When we talk about being always on offense, we often think about the physical aspect of it. Work harder at the gym, actively manage your meals, take the stairs at work, etc etc. But there’s a mental component to it, and a number of trainers that we admire would advocate that being sustainably healthy is actually a lot more about being in the right mental place than anything physical you can do for your self.
So for this post, I wanted to focus on the non-physical benefits of working out.
As a gym fanatic, I noticed something fairly early in my gym career which changed my perspective on how I see the world.
You see, when I go to the gym, as much as I try to fight it, I’m very aware of everyone else in the gym. They are looking at me, I’m looking at them. In a way, at the gym, you are at your most vulnerable. You are sweating, you are tired, you’re pushing yourself beyond your usual limits. It’s naturally an uncomfortable position to be in, made worse by the fact that a bunch of strangers are watching you.

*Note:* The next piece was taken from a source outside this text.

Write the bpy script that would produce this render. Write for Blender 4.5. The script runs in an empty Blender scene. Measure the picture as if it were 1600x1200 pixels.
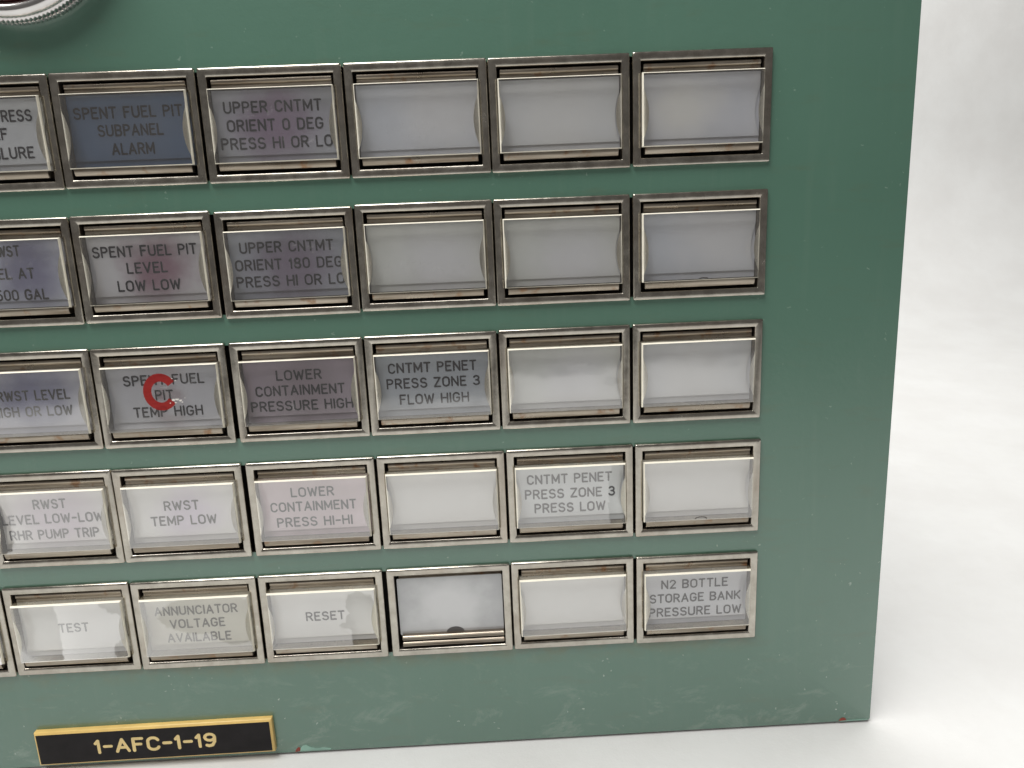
import bpy, bmesh, math, random
from mathutils import Matrix, Vector
random.seed(7)
C = bpy.context.scene.collection
sc = bpy.context.scene
R = math.radians

# ------------------------------------------------------------------ scale and frames
# Panel measures are in units of the window pitch; one pitch is 55 mm.
# Panel frame: x right, y down the face, z into the panel.  P() turns it into local metres.
S = 0.055
BOTTOM = 5.398                     # y of the panel's bottom edge
LEAN = R(3)
def P(x, y, z=0.0):
    return Vector((x * S, z * S, (BOTTOM - y) * S))
ROOT_M = Matrix.Rotation(-LEAN, 4, 'X')

# ------------------------------------------------------------------ camera
cam_rows = ((0.9986933, 0.0399919, -0.0318172),
            (-0.0460527, 0.9741720, -0.2210613),
            (0.0221547, 0.2222377, 0.9747408))
cam_pos = (2.94629, 1.01498, -5.64057)
def D(v):                          # a direction from the panel frame to local axes
    return Vector((v[0], v[2], -v[1]))
cx, cy, cz = D(cam_rows[0]), -D(cam_rows[1]), -D(cam_rows[2])
loc = P(*cam_pos)
cm = Matrix(((cx.x, cy.x, cz.x, loc.x), (cx.y, cy.y, cz.y, loc.y), (cx.z, cy.z, cz.z, loc.z), (0, 0, 0, 1)))
cam_d = bpy.data.cameras.new("camera")
cam_d.sensor_width = 36; cam_d.lens = 27.0; cam_d.clip_start = 0.01; cam_d.clip_end = 50
cam = bpy.data.objects.new("camera", cam_d); C.objects.link(cam)
cam.matrix_world = ROOT_M @ cm
sc.camera = cam
cam_d.dof.use_dof = True
cam_d.dof.focus_distance = 0.315
cam_d.dof.aperture_fstop = 24

# ------------------------------------------------------------------ room light and added backdrop fill
w = bpy.data.worlds.new("World"); sc.world = w; w.use_nodes = True
bg = w.node_tree.nodes['Background']
bg.inputs[0].default_value = (1.0, 0.95, 0.90, 1); bg.inputs[1].default_value = 0.105
def area(name, loc, target, sx, sy, power, col):
    l = bpy.data.lights.new(name, 'AREA'); l.shape = 'RECTANGLE'; l.size = sx; l.size_y = sy
    l.energy = power; l.color = col
    o = bpy.data.objects.new(name, l); C.objects.link(o); o.location = loc
    o.rotation_euler = (Vector(target) - Vector(loc)).to_track_quat('-Z', 'Y').to_euler()
    return o
area("ceiling_light", (-0.25, -0.44, 1.40), (0.05, -0.36, 0.0), 1.1, 0.6, 23.5, (1.0, 0.985, 0.95))
area("backdrop_fill_light", (0.42, 0.38, 1.35), (0.55, 1.05, 0.42), 0.9, 0.5, 16.0, (1.0, 0.985, 0.96))  # added fill lamp, there only to brighten the backdrop
sc.view_settings.view_transform = 'Standard'; sc.view_settings.look = 'None'
sc.view_settings.exposure = 0.20; sc.view_settings.gamma = 1.0

# ------------------------------------------------------------------ node helpers
def mat(name):
    m = bpy.data.materials.new(name); m.use_nodes = True
    nt = m.node_tree
    for n in list(nt.nodes): nt.nodes.remove(n)
    out = nt.nodes.new('ShaderNodeOutputMaterial')
    return m, nt, out
class G:
    def __init__(s, nt): s.nt = nt
    def n(s, t, **k):
        o = s.nt.nodes.new(t)
        for a, v in k.items(): setattr(o, a, v)
        return o
    def l(s, a, b): s.nt.links.new(a, b)
    def set(s, sock, v):
        if hasattr(v, 'links') or isinstance(v, bpy.types.NodeSocket): s.l(v, sock)
        elif isinstance(v, (tuple, list)) and len(v) == 3 and sock.type == 'RGBA': sock.default_value = (*v, 1)
        else: sock.default_value = v
    def math(s, op, a, b=0.0, c=0.0, clamp=False):
        o = s.n('ShaderNodeMath', operation=op, use_clamp=clamp)
        s.set(o.inputs[0], a); s.set(o.inputs[1], b); s.set(o.inputs[2], c)
        return o.outputs[0]
    def mix(s, f, a, b, blend='MIX'):
        o = s.n('ShaderNodeMix', data_type='RGBA', blend_type=blend)
        s.set(o.inputs[0], f); s.set(o.inputs[6], a); s.set(o.inputs[7], b)
        return o.outputs[2]
    def ramp(s, f, lo, hi):                     # linear step from lo to hi
        o = s.n('ShaderNodeMapRange', clamp=True)
        s.set(o.inputs[0], f); o.inputs[1].default_value = lo; o.inputs[2].default_value = hi
        return o.outputs[0]
    def coords(s, scale=(1, 1, 1), rnd=True):   # object coordinates, shifted per object
        tc = s.n('ShaderNodeTexCoord'); v = tc.outputs['Object']
        if rnd:
            oi = s.n('ShaderNodeObjectInfo')
            m = s.n('ShaderNodeVectorMath', operation='SCALE'); s.l(oi.outputs['Location'], m.inputs[0]); m.inputs[3].default_value = 37.0
            a = s.n('ShaderNodeVectorMath', operation='ADD'); s.l(v, a.inputs[0]); s.l(m.outputs[0], a.inputs[1])
            v = a.outputs[0]
        mp = s.n('ShaderNodeMapping'); s.l(v, mp.inputs[0]); mp.inputs['Scale'].default_value = scale
        return mp.outputs[0]
    def noise(s, vec, scale, detail=4, rough=0.55, dist=0.0):
        o = s.n('ShaderNodeTexNoise'); s.l(vec, o.inputs['Vector'])
        o.inputs['Scale'].default_value = scale; o.inputs['Detail'].default_value = detail
        o.inputs['Roughness'].default_value = rough; o.inputs['Distortion'].default_value = dist
        return o.outputs[0]
    def bump(s, h, strength, dist):
        o = s.n('ShaderNodeBump'); s.l(h, o.inputs['Height'])
        o.inputs['Strength'].default_value = strength; o.inputs['Distance'].default_value = dist
        return o.outputs[0]
    def pbr(s, col, rough=0.5, metal=0.0, spec=0.5, normal=None, coat=0.0, coat_rough=0.1, coat_ior=1.5):
        o = s.n('ShaderNodeBsdfPrincipled')
        s.set(o.inputs['Base Color'], col); s.set(o.inputs['Roughness'], rough); s.set(o.inputs['Metallic'], metal)
        s.set(o.inputs['Specular IOR Level'], spec); s.set(o.inputs['Coat Weight'], coat)
        s.set(o.inputs['Coat Roughness'], coat_rough); o.inputs['Coat IOR'].default_value = coat_ior
        if normal: s.l(normal, o.inputs['Normal'])
        return o.outputs[0]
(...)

So when I have a great workout, I’m really proud of myself. I feel like I *deserve* to be there. Just for a short minute, I feel like I belong.

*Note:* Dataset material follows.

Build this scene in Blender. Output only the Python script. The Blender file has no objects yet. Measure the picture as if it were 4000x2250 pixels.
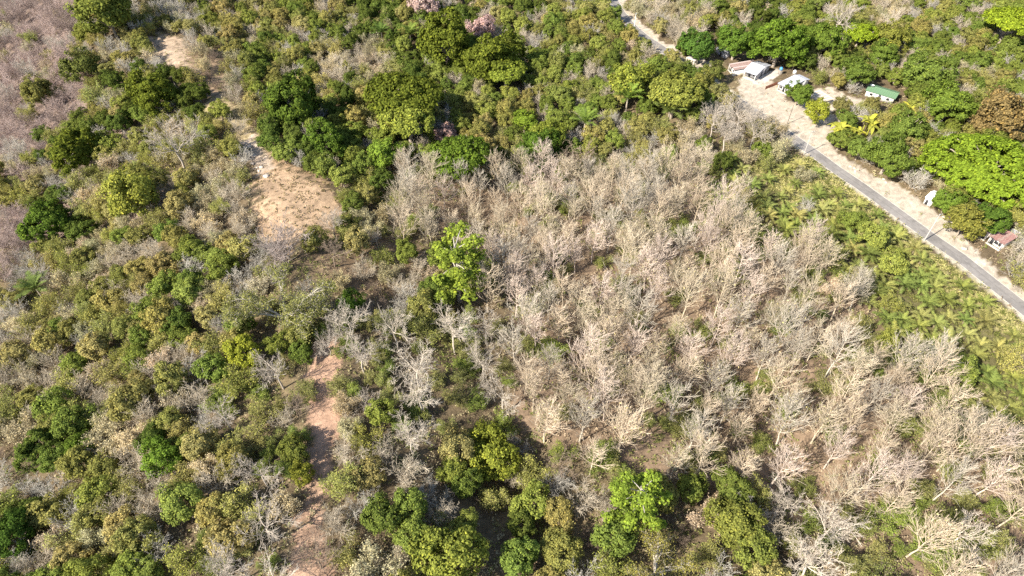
import bpy, math, random
import numpy as np
from math import radians, sin, cos, pi

# ------------------------------------------------------------------ camera, sky, sun, exposure
scene = bpy.context.scene
COL = scene.collection
CAM_H, FOC, PITCH = 130.0, 2500.0, radians(45)       # metres, photo pixels, down from the horizon
cam_data = bpy.data.cameras.new('camera')
cam_data.sensor_width = 36.0
cam_data.lens = FOC / 4000.0 * 36.0
cam_data.clip_start, cam_data.clip_end = 1.0, 6000.0
cam = bpy.data.objects.new('camera', cam_data)
COL.objects.link(cam)
cam.location = (0, 0, CAM_H)
cam.rotation_euler = (pi / 2 - PITCH, 0, 0)
scene.camera = cam

SUN_EL, SHADOW_AZ = radians(38), radians(34)         # shadows fall right and away from the camera
world = bpy.data.worlds.new('World')
scene.world = world
world.use_nodes = True
wn = world.node_tree.nodes
sky = wn.new('ShaderNodeTexSky')
sky.sky_type = 'NISHITA'
sky.sun_disc = False
sky.sun_elevation = SUN_EL
sun_dir = np.array([-cos(SHADOW_AZ) * cos(SUN_EL), -sin(SHADOW_AZ) * cos(SUN_EL), sin(SUN_EL)])  # towards the sun
sky.sun_rotation = math.atan2(sun_dir[0], sun_dir[1])
world.node_tree.links.new(sky.outputs[0], wn['Background'].inputs[0])
wn['Background'].inputs[1].default_value = 0.10
sd = bpy.data.lights.new('sun', 'SUN')
sd.energy, sd.angle, sd.color = 4.8, radians(0.53), (1.0, 0.94, 0.84)
so = bpy.data.objects.new('sun', sd)
COL.objects.link(so)
so.location = (-200, -150, 250)
from mathutils import Vector
so.rotation_euler = Vector(-sun_dir).to_track_quat('-Z', 'Y').to_euler()
vs = scene.view_settings
vs.view_transform, vs.look, vs.gamma, vs.use_curve_mapping = 'Standard', 'None', 1.0, False
vs.exposure = 1.18
scene.cycles.use_denoising = False
scene.cycles.max_bounces = 5
scene.cycles.diffuse_bounces = 3
scene.cycles.transmission_bounces = 3
scene.cycles.glossy_bounces = 1
scene.cycles.transparent_max_bounces = 2

rng = np.random.default_rng(11)
random.seed(11)
S = 4000 / 2576.0                                     # the layout below was read off a 2576 pixel wide view

# ------------------------------------------------------------------ projection and terrain height
CP, SP = cos(PITCH), sin(PITCH)
def rays(px, py):
    x = (np.asarray(px, float) - 2000) / FOC
    y = -(np.asarray(py, float) - 1125) / FOC
    return np.stack([x, CP + y * SP, -SP + y * CP], -1)
def project(x, y, z):
    dz = CAM_H - z
    dep = y * CP + dz * SP
    return 2000 + FOC * x / dep, 1125 - FOC * (y * SP - dz * CP) / dep, dep
RIDGE = np.array([(-48, -100), (-41, 49), (-46, 81), (-49, 107), (-73, 172), (-104, 214), (-152, 274), (-220, 360), (-330, 500)], float)
def ridge_dx(x, y):
    return x - np.interp(y, RIDGE[:, 1], RIDGE[:, 0])
PITS = [(-8., 152., 7., 9.), (56., 90., 8., 9.), (27., 110., 6., 8.), (-2., 72., 6., 7.), (66., 70., 5., 7.)]   # pits added to deepen the shade pockets: x, y, depth, width
def hgt(x, y):
    x = np.asarray(x, float); y = np.asarray(y, float)
    d = ridge_dx(x, y)
    h = np.where(d > 0, 6.5 * np.exp(-(d / 30) ** 2), 6.5 - 26 * (1 - np.exp(-(d / 75) ** 2)))
    for a, b, dp, sg in PITS:
        h = h - dp * np.exp(-((x - a) ** 2 + (y - b) ** 2) / (2 * sg * sg))
    nz = (np.sin(x * .13 + y * .07) + np.sin(y * .17 - x * .05 + 1.3) + np.sin(x * .31 + 2) * np.sin(y * .27) * .8)
    return h + .55 * nz * np.where(d > 0, np.exp(-(d / 45) ** 2), 1)
def ground(px, py, above=0.0):
    """where the line of sight through a photo pixel meets the terrain (or a level above it)"""
    d = rays(px, py)
    t = np.linspace(60, 700, 2600)
    p = np.array([0, 0, CAM_H]) + t[:, None] * d
    f = p[:, 2] - hgt(p[:, 0], p[:, 1]) - above
    i = int(np.argmax(f < 0))
    if i == 0:
        i = len(t) - 1
    a = f[i - 1] / (f[i - 1] - f[i])
    q = p[i - 1] * (1 - a) + p[i] * a
    return np.array([q[0], q[1], q[2] - above])
def G(px, py, z=0.0):
    d = rays(px, py)
    return np.array([0, 0, CAM_H]) + d * (z - CAM_H) / d[2]
def inside(px, py, poly):
    px = np.asarray(px, float); py = np.asarray(py, float)
    c = np.zeros(px.shape, bool)
    n = len(poly)
    for i in range(n):
        x1, y1 = poly[i]; x2, y2 = poly[i - 1]
        if y1 == y2:
            continue
        m = ((y1 > py) != (y2 > py)) & (px < (x2 - x1) * (py - y1) / (y2 - y1) + x1)
        c ^= m
    return c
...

When I say a great workout, I’m talking about running maybe an extra mile than I usually do. Or maybe doing a few more reps for each set of weight lifting. Anything that’s more than I usually do. And anything that will make me sore the next day.
The day after my great workout, I’ll come to the gym, and try to replicate and maybe even exceed my great workout. Of course, this inevitably fails. My body needs a day to rest and recover, not be pushed even harder. As a result, I end up taking a step down in intensity from even my typical workouts.
At this stage, I become very, very aware that others are watching me engage in what I would consider a lighter workout than I usually do. And I want to scream to them…
“Guys! I can do so much more! I’m stronger than this! You should have seen me yesterday! Guys! You have to trust me!”
Then I started thinking about it: If I don’t want others to judge me at the gym at one particular moment, I have to promise not to judge them. No matter what type of workout I see them doing.
Because the fact is, when I see someone at the gym at one particular moment, I really know nothing about them. Maybe they finished a marathon the day before, and are exhausted. Maybe they just came back from a serious injury. Maybe they had a death in the family, and they’re in the gym just for a distraction. So I have forced myself to not judge, but rather admire everyone in the gym. I don’t admire them for how hard they’re working out, but rather, I admire them just for showing up.
I realized over time that this idea of not judging others, because you don’t know their whole story, translates to life outside the gym also. When I see someone on the street, or on the subway, or at a restaurant, if my natural inclination used to be to judge them for an aspect of their behavior in that moment, I now try to stop myself. Because when you don’t know the person’s background, their story, how they got to where they are, it’s not fair for us to judge them in one moment.
Stay always on offense - physically and mentally.